In fact, it was 40 years after the night of violence, which had then been forgotten even by many local people, when it came to light again. Clinton Smith, who worked for the Milk Marketing Board, was doing some work in Bamber Bridge and noticed on the exterior of the NatWest bank, what he jokingly referred to as big termite holes to a friend, who told him that they were, in fact, bullet holes.
Smith, who is now the chair of the Preston Black History Group, then learned the story of the Battle of Bamber Bridge for the first time, and he says that over the next few years it “haunted” him, until he decided to find out more. His research resulted in meeting Rice and the pair planning a symposium at the university which was held to mark the 70th anniversary in 2013.
For Smith, the incident has achieved almost folklorish status. He says: “People remember a version of it, or bits and pieces of it, that have been passed down to them.
“For me, the thing that stands out most is that the local people of Bamber Bridge sided with the soldiers. They stood up to the American military and said, ’this is our back yard. You can’t be coming and doing that here’.”
The local feelings ran beyond that night of violence, too. Smith says: “When the first trials were held locally, a lot of the locals considered them to merely be a kangaroo court, nothing better than lynchings, so they lobbied for fairer trials.”

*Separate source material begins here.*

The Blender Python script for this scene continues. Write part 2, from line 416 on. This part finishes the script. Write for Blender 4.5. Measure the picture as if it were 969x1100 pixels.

Smith is hoping to mark the 80th anniversary of the battle, in 2023, with another event. “The importance of it is huge,” he says. ”This was more than 20 years before the civil rights movement got going properly in America, and the Black Lives Matters protests today have resonances as well. The more you look at what happened that night, the more commonalities we can find with other events through history.“

Rice says: “The morning after the incident the military police apparently went around the whole area, digging bullets out of the brickwork and removing any evidence of the incident. Although those who had witnessed it and taken part in it locally had full memories of it, it only made one paragraph in the local paper. It was massively played down by the American military.”

The importance of the incident should not be underestimated, says Rice. “The irony is that we were fighting a global war against fascism and right here in Britain we were allowing that to happen with a Jim Crow army. Can you imagine, a segregated army fighting fascism? What was presented as a liberating army was utterly compromised by segregation. The officer class was often southern white men and the soldiers were policed by a fundamentally white police force.”
At the time, Bamber Bridge would have been a very white community. Probably exclusively so. Preston has a large Afro-Caribbean population today but that was not established until the 1950s and 1960s. Does the fact that the white population essentially stood with the black soldiers illustrate some kind of precursor to today’s Black Lives Matter protests?
Yes, and no, says Rice. “The people of Bamber Bridge had no truck with the segregation and racism the Americans brought over. But by the same score, having different people in your community, if you know it is a temporary thing, is very different to having other cultures come in due to permanent migration. Obviously, segregation was a very visible example of racism, but British racism was exhibited in other ways once waves of migration began to appear after the war.”
That said, the mutiny in June 1943 could have heralded a sea change in attitudes… if it had been allowed to. “There was a moment, that Bamber Bridge moment, when something could have happened. Something could have changed,” says Rice. “There could have been an opportunity for everyone to look at what had happened, for the British authorities to say, look, we cannot allow this kind of segregation to take place in our country. But instead everyone doubled down on it, and the incident was allowed to be hushed up and the Americans got away with it. It could have been a point where everything changed.”